Phew, we largely escaped the effects of Storm Doris on Thursday....a few things were blown around on the allotment but nothing major..my shed escaped unharmed. On other sites in the city, greenhouses were demolished and wheelbarrows sent flying. Two of our fence panels in the back garden were blown out of place and bent a bit too, but our neighbours popped them back in place...they'll do for now, I don't fancy replacing the panels at the moment.
 
Inbetween the gnarly weather passing through this week I've actually made quite a lot of harvests....firstly some Brussels sprouts and a self -sown cabbage (the cabbage came from a plant I let go to seed a couple of years ago)...here's some of the outer cabbage leaves plus the sprouts -
...the inner cabbage leaves plus some of the Nero kale I've picked this week -
...more Nero kale and some self-sown chard -
...self-sown corn salad -
...a few leeks (plus there was an extra one I'd already used up by the time I got round to taking a pic)
....some dwarf curly kale -
...and finally, some Brussels sprouts which had started to 'blow'...I love these as spring greens. Here I used them with some leftover cooked potatoes and nut roast (yummy nut roast made by Jan's mum, who'd been visiting over the weekend).
A touch of colour came from some stewed fruit I made with the last of our stored apples, and frozen berries - gooseberry, raspberry, blackberry, saskatoon and red currants. I still have lots of berries in the freezer too, so hopefully they'll last us through to June (when the first strawberries should be ready).
As a bit of a sweetener I added about half a jar of my homemade apple and elberberry jelly (from 2015). I'd given away most of the jars for Christmas 2015 but still have a few left.
When the fruit starts to thaw it releases quite a bit of water, but that's fine as we mainly use it up on muesli for breakfast (along with organic milk and a big dollop of yogurt, mmm).
Whilst Storm Doris was giving it her best outside I got stuck into sowing some seeds...tomatoes, peppers and a few aubergines. I was comparing how many I'd sown of each variety last year but still managed to sow too many...couldn't help myself...but I'll give away spares. I covered them all with a thin layer of (peat free) compost, filled the tray with water to let the compost soak it up from below, then after a little while moved them to a fresh dry tray, wrapped it with bubble wrap and placed nearish the radiator. Quite exciting.
These are the tom varieties...
Last Wednesday I volunteered at Eves Hill Veg Co again. Amongst various tasks we pegged out where the beds in the new polytunnel will go. Five beds with four paths. Yes that'll be a lot of veggies...awesome. Unfortunately Storm Doris struck the following day and damaged the original smaller polytunnel next door, bending one side out of shape (the side in the photo below). But from what I've heard, it's repairable and may even have been sorted by now...phew.
We had a little excursion from Norwich at the weekend, with Jan's folks who were visiting and headed up to the coast to sunny Cromer (well, it wasn't actually sunny, but it was still lovely nonetheless)
Down on the beach we were actually out of the wind too, walking a couple of miles east to Overstrand.
But on the way back along the cliff top we experienced the full brunt of the wind plus some heavy rain joined in too - it was bracing to say the least. Nice scenery though.

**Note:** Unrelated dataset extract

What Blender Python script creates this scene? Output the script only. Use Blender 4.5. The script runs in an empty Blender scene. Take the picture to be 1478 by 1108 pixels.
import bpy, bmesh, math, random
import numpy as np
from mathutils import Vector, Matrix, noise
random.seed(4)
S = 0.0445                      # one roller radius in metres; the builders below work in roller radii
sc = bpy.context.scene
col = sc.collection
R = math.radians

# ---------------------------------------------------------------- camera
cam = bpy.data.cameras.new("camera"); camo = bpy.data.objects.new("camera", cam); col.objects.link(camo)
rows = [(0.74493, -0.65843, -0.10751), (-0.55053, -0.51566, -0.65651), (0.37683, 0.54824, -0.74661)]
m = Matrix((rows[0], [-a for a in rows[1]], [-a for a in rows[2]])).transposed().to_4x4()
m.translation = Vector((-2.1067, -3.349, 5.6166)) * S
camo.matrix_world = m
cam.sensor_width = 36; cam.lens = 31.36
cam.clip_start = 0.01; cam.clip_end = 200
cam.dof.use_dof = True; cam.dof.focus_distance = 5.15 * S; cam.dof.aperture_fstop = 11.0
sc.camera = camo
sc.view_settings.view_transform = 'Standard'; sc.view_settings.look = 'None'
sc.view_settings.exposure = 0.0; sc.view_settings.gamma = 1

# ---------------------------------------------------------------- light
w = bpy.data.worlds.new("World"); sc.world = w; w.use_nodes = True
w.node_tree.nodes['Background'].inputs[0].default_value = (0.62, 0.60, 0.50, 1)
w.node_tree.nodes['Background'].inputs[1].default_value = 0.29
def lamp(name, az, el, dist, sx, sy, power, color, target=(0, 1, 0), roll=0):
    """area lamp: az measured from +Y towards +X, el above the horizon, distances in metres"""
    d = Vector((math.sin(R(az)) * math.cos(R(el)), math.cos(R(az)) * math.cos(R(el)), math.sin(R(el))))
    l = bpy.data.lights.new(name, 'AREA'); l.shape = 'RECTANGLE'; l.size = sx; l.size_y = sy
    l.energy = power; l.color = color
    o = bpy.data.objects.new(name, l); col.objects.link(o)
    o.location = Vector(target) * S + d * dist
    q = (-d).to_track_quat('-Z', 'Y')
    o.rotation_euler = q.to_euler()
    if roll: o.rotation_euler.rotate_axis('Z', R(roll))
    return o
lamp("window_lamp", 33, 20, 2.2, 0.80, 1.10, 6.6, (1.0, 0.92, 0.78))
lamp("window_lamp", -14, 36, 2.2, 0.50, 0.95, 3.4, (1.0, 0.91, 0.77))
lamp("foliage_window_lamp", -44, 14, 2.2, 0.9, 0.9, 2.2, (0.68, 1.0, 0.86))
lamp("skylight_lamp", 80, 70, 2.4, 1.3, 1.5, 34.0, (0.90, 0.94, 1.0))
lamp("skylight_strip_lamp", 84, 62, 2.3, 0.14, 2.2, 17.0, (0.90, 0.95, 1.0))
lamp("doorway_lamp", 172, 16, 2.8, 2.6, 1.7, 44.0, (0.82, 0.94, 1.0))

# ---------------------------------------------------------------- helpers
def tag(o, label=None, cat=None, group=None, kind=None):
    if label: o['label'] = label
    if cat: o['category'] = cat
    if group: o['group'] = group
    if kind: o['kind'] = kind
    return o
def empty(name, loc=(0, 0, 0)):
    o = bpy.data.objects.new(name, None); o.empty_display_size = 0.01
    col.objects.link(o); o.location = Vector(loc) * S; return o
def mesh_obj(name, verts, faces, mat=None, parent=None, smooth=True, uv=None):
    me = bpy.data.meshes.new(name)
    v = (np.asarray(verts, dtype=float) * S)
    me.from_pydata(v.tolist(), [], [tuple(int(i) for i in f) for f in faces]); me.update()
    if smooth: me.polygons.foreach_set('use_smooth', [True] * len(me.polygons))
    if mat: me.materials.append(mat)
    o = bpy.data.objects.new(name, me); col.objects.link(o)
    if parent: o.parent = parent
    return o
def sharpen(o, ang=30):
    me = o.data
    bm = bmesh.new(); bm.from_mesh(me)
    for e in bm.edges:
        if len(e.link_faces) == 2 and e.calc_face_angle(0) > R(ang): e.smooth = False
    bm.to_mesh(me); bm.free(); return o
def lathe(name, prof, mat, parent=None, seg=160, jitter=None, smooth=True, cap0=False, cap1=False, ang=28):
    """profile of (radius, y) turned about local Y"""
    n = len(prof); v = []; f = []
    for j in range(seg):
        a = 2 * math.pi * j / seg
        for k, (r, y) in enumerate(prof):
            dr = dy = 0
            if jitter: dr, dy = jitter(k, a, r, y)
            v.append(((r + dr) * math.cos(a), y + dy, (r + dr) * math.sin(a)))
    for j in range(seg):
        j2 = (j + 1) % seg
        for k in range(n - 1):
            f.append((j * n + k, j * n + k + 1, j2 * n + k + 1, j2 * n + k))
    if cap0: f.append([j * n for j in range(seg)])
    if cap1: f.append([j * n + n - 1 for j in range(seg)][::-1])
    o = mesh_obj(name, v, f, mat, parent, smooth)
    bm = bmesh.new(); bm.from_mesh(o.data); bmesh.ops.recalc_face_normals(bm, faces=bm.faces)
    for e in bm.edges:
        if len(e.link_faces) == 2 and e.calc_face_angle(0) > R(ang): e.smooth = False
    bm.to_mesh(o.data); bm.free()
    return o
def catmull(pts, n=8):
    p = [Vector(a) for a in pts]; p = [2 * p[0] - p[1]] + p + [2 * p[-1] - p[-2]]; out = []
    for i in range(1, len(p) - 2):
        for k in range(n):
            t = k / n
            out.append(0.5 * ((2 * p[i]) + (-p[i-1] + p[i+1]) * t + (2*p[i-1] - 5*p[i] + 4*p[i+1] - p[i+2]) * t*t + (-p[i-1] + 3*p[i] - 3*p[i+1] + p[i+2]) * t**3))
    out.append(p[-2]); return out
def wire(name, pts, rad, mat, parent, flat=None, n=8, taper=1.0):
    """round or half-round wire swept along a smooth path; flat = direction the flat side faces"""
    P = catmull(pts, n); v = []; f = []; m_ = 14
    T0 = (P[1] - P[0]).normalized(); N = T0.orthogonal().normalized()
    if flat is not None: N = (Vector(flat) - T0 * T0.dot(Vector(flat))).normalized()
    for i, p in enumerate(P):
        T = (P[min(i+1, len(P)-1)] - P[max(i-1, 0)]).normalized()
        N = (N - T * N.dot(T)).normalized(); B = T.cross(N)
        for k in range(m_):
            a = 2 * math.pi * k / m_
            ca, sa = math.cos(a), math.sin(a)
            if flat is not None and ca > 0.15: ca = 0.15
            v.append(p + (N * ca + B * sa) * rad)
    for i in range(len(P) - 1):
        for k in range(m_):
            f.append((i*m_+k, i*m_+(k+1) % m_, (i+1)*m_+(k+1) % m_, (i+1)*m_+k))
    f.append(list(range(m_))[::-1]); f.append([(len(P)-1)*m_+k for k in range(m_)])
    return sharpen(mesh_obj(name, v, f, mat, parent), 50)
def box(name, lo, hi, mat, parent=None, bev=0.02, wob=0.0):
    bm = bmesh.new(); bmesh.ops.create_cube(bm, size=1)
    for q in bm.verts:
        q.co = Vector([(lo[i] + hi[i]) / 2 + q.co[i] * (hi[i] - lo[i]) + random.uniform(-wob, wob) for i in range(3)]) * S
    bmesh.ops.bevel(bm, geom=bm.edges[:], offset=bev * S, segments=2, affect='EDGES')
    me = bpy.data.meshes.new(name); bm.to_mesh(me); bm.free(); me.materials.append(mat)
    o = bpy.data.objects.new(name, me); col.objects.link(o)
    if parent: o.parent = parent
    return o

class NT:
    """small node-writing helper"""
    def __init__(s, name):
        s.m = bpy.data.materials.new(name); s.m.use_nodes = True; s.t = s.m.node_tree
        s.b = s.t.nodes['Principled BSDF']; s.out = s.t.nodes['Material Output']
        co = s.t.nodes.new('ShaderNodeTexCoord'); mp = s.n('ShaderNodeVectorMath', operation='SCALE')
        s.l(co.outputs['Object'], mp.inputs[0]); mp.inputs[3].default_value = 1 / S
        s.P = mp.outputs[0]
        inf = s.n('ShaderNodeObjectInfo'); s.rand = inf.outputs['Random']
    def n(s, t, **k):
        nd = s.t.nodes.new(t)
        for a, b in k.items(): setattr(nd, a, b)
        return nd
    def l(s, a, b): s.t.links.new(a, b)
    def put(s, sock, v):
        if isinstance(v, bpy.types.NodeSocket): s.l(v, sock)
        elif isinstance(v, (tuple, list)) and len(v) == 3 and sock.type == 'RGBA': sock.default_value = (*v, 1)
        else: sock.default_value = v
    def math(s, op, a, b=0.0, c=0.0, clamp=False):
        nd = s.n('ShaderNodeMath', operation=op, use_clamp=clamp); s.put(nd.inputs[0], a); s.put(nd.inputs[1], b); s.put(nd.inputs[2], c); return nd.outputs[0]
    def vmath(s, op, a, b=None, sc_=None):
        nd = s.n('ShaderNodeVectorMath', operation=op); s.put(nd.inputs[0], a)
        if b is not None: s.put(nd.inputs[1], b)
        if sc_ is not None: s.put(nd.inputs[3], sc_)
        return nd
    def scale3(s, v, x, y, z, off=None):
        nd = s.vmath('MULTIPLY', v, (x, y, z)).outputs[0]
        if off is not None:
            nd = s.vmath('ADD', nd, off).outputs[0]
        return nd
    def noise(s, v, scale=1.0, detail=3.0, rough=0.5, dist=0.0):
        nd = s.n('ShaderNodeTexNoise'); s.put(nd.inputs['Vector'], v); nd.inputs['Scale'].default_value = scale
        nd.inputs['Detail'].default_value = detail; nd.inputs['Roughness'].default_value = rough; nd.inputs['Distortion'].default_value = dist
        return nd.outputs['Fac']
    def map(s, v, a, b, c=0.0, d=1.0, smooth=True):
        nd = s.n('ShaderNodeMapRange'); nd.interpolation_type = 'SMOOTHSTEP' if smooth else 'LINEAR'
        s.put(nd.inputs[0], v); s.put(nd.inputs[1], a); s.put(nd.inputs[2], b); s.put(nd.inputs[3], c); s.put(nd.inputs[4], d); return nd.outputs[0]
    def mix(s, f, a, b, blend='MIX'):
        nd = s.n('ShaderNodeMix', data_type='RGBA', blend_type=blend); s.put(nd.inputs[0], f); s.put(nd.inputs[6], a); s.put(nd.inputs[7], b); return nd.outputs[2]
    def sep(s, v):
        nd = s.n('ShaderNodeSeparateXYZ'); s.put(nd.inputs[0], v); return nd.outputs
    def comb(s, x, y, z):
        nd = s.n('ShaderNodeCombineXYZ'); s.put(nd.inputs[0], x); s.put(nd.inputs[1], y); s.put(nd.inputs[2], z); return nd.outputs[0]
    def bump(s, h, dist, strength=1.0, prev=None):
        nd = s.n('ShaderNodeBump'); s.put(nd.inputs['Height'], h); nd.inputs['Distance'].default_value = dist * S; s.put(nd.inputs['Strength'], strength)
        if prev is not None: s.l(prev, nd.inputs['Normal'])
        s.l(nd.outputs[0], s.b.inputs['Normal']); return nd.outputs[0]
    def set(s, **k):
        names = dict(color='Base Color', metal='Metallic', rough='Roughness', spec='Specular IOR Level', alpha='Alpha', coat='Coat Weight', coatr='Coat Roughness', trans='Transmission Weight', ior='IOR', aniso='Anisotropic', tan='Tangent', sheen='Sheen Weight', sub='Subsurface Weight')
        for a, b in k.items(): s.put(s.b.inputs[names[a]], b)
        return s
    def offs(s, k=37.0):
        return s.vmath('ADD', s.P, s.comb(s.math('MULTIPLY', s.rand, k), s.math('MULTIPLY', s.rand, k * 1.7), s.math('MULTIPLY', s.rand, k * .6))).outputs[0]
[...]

So that's it from me, I think the weather is meant to perk up again soon (we had lots of rain showers again today) so hopefully I'll get some more work done on the plot too. Oh, this evening I went to an interesting Norfolk Organic Group talk on stinging nettles...that's how I like to spend my evenings :D

 

Thanks for reading this week, I'm linking in as usual with Harvest Monday kindly hosted by Dave at Our Happy Acres.